Donne e autorità religiosa: un problema legato alla maternità
In molte religioni, le donne non possono accedere ai ruoli più alti. Nel Cattolicesimo, ad esempio, non possono diventare sacerdoti o papi. Nell’Islam, possono essere studiose e guide spirituali, ma raramente imam. Nell’Ebraismo ortodosso, non possono diventare rabbine. Le ragioni sono molteplici, ma spesso si intrecciano con una visione patriarcale della società e con una sacralizzazione della maternità.
In particolare, nella tradizione cattolica, la maternità è vista come vocazione primaria della donna.
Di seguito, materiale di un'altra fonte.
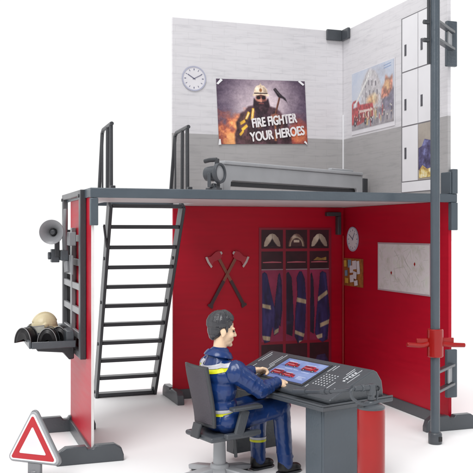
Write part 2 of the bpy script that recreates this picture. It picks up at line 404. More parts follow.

Questo ha portato a una teologia che esalta la figura della madre, ma che al tempo stesso limita l’accesso delle donne a ruoli di autorità. Come ha osservato Papa Francesco, “una Chiesa senza le donne è come il Collegio Apostolico senza Maria. Il ruolo della donna nella Chiesa non è soltanto la maternità, la mamma di famiglia, ma è più forte: è proprio l’icona della Vergine, della Madonna; quella che aiuta a crescere la Chiesa”, ma la dottrina ufficiale continua a escludere le donne dal sacerdozio.
Anche nell’Islam e nell’Ebraismo, la maternità è spesso considerata il fulcro dell’identità femminile. In molte comunità, le donne sono viste come custodi della tradizione e della famiglia, ma non come leader religiose. Questo legame tra maternità e subordinazione spirituale è stato criticato da molte studiose, che lo vedono come un ostacolo all’uguaglianza.
Secondo l’antropologa Anna Fedele, in molti paesi cattolici del Sud Europa, numerose donne si stanno allontanando dalla religione istituzionale per abbracciare forme di spiritualità più fluide, spesso legate alla “spiritualità della Dea” o alla maternità olistica. Questo passaggio nasce proprio da un’insoddisfazione verso le restrizioni imposte dal genere all’interno delle religioni tradizionali.
Una questione che va oltre il Tibet
La domanda “Il prossimo Dalai Lama sarà una donna?” non è solo simbolica. È una finestra aperta su un mondo in trasformazione, dove spiritualità, politica e cultura si intrecciano. È una questione che riguarda il futuro del Tibet, la libertà religiosa, l’autodeterminazione dei popoli e il riconoscimento del valore delle donne in ambito spirituale.
Forse, allora, la vera domanda non è se il prossimo Dalai Lama sarà una donna, ma se il mondo sarebbe pronto ad accoglierla.